:: SHORT EXERCISE ::
Find each line holding "objects" and copy it out.

:: RECORDED INFORMATION ::
====================

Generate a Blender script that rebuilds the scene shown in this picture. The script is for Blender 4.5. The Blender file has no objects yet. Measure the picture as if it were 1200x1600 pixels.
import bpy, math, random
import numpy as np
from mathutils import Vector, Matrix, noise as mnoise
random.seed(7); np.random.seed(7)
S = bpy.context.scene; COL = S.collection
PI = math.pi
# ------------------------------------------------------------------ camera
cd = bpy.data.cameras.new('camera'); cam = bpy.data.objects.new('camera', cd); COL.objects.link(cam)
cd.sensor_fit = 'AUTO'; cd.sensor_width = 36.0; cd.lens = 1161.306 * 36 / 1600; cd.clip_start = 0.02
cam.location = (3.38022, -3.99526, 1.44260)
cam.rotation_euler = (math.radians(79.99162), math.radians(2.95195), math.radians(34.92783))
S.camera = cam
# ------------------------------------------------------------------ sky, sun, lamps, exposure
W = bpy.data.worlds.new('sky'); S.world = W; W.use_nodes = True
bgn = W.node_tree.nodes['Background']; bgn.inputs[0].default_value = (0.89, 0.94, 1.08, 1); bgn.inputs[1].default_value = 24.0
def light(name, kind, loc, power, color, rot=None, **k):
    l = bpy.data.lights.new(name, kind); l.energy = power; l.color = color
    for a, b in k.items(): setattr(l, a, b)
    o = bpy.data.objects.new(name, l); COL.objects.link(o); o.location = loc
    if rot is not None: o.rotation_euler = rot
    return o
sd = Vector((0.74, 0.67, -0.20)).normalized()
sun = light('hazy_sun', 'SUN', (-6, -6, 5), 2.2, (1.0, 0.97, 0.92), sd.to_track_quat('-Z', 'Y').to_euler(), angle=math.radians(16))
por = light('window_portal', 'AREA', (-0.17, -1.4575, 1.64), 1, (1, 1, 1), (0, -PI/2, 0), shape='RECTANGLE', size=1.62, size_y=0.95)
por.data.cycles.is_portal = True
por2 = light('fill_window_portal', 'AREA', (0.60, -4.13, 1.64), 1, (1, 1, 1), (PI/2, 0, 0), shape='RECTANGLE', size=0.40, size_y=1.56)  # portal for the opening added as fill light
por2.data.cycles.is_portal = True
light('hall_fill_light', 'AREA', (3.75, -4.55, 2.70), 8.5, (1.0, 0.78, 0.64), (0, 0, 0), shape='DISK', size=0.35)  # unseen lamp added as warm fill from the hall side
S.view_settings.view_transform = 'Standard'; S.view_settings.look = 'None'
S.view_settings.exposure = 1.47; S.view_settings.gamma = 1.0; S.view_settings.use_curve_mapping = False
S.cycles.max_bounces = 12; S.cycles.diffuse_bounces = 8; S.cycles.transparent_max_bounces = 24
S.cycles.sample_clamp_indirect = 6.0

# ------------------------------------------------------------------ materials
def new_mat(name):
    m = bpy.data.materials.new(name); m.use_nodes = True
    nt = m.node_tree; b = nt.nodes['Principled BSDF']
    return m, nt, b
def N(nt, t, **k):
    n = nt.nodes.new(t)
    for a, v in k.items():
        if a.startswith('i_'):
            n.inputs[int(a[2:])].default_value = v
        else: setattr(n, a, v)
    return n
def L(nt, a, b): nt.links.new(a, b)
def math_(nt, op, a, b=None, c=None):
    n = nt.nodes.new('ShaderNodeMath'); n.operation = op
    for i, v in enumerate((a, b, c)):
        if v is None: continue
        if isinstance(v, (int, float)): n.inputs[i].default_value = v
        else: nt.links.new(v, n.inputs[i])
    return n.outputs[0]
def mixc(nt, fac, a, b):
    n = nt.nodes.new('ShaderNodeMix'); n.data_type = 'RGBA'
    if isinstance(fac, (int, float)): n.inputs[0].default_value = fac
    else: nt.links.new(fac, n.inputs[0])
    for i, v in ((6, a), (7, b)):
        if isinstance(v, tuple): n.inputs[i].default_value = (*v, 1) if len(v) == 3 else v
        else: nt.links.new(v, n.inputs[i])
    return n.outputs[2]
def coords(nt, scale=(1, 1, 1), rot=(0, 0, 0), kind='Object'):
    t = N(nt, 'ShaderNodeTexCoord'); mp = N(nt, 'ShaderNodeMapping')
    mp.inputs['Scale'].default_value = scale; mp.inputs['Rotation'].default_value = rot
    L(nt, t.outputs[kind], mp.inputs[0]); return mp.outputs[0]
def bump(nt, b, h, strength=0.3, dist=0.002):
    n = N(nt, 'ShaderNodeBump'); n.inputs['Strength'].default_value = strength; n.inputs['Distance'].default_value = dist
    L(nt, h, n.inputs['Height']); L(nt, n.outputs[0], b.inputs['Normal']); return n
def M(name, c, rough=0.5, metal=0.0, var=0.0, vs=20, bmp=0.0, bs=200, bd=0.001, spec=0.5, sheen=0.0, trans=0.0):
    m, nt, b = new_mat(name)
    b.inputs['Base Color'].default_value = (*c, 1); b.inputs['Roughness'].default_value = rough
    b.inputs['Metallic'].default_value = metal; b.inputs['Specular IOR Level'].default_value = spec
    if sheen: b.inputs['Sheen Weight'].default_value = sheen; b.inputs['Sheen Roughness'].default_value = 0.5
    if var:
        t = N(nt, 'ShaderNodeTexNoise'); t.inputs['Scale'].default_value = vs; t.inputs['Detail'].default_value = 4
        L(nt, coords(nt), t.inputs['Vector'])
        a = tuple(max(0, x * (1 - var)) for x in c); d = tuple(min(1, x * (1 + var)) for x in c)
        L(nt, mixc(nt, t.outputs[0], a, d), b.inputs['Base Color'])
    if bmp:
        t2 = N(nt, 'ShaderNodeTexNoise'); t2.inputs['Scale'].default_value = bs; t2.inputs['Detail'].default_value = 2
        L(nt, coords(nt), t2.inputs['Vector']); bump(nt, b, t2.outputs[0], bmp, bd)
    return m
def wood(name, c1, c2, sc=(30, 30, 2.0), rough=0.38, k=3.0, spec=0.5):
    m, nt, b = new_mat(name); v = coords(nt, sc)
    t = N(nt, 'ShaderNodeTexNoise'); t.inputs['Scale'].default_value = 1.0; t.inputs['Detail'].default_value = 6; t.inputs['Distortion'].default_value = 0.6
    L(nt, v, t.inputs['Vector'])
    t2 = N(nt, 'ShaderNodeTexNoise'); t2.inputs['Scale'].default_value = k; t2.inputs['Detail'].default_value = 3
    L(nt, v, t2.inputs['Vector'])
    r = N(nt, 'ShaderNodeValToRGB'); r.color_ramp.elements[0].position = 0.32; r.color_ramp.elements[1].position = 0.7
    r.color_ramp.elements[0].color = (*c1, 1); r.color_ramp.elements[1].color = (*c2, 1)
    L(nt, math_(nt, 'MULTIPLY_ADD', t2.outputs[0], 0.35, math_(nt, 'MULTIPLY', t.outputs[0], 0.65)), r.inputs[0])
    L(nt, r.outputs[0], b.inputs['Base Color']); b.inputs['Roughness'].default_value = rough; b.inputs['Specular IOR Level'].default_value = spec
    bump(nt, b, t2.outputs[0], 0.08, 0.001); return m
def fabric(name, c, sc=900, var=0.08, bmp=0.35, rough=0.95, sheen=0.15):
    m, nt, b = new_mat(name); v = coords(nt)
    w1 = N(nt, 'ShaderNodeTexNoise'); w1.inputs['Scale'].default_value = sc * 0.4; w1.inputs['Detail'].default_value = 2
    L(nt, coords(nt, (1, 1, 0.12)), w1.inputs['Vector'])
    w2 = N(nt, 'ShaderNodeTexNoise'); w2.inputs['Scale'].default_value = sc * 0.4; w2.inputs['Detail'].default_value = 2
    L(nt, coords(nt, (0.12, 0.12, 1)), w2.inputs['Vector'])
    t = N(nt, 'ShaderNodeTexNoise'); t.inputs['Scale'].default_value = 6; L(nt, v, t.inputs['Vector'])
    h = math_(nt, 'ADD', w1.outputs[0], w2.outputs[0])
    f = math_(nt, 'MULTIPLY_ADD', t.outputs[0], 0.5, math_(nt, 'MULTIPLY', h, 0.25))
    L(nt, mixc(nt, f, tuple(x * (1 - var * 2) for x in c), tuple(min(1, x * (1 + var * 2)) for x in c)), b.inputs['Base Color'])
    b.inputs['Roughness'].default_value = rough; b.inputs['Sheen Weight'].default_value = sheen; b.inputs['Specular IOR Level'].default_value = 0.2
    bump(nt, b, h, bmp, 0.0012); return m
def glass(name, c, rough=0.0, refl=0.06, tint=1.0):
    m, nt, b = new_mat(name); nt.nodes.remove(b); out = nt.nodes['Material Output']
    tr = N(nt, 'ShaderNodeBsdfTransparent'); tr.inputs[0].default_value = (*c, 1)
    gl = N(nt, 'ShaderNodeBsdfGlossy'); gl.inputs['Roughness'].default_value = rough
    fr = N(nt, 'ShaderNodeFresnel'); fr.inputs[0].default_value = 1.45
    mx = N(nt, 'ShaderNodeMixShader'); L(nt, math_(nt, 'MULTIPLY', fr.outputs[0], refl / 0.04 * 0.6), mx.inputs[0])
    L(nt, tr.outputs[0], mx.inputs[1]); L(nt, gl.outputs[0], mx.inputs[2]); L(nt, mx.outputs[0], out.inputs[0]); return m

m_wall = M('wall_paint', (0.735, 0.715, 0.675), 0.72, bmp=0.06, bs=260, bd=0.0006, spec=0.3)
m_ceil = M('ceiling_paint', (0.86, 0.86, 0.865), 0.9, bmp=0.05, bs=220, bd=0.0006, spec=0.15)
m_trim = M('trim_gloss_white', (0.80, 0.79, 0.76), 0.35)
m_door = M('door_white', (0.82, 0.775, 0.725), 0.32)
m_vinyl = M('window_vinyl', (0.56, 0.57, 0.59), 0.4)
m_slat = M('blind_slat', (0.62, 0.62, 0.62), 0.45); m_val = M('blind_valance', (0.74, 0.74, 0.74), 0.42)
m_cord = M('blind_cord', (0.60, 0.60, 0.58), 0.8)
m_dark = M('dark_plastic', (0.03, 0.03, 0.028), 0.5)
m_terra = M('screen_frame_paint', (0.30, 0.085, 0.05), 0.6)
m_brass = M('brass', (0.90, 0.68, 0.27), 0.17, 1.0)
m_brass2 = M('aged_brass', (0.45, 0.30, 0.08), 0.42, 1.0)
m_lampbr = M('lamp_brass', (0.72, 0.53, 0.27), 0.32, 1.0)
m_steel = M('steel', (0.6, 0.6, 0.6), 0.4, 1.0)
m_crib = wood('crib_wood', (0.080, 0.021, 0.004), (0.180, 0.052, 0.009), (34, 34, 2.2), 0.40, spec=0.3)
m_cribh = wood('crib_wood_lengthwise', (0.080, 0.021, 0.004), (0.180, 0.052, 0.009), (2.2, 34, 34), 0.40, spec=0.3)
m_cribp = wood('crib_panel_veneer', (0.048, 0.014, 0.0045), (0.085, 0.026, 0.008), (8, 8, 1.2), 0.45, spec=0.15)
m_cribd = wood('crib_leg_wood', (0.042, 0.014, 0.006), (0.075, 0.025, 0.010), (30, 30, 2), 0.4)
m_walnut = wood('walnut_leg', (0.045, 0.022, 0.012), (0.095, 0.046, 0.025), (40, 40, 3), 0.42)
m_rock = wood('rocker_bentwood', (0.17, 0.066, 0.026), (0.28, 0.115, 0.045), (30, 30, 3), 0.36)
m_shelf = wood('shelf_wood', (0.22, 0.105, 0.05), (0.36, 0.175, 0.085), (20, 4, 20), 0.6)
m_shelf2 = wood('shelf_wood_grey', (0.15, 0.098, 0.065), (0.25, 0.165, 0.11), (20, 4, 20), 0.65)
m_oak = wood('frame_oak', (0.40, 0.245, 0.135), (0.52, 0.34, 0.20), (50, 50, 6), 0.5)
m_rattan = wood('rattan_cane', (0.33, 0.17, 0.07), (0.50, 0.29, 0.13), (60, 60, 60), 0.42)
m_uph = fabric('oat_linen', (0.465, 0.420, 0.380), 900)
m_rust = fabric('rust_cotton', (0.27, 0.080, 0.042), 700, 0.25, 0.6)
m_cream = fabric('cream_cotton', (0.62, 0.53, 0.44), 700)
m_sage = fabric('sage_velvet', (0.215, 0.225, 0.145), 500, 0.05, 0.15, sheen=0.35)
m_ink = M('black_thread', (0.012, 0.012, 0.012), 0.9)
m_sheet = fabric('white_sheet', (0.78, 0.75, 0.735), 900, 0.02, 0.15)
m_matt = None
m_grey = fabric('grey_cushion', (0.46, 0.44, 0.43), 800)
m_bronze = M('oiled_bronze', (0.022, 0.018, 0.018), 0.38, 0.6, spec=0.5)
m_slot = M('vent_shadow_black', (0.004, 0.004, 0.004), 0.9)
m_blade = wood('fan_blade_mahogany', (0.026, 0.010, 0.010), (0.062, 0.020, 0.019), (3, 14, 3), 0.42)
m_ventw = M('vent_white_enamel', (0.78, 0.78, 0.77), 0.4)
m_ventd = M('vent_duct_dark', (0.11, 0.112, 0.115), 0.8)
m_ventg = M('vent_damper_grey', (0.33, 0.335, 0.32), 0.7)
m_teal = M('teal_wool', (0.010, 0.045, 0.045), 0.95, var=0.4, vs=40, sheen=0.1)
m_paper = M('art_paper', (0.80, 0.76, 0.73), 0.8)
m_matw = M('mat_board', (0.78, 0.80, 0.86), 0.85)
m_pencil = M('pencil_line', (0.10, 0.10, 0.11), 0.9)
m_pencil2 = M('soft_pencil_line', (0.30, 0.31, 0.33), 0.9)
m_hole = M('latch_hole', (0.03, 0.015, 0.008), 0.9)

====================

:: ANSWER FOR THE TASK ::
Generate a Blender script that rebuilds the scene shown in this picture. The script is for Blender 4.5. The Blender file has no objects yet. Measure the picture as if it were 1200x1600 pixels.
cd = bpy.data.cameras.new('camera'); cam = bpy.data.objects.new('camera', cd); COL.objects.link(cam)
    o = bpy.data.objects.new(name, l); COL.objects.link(o); o.location = loc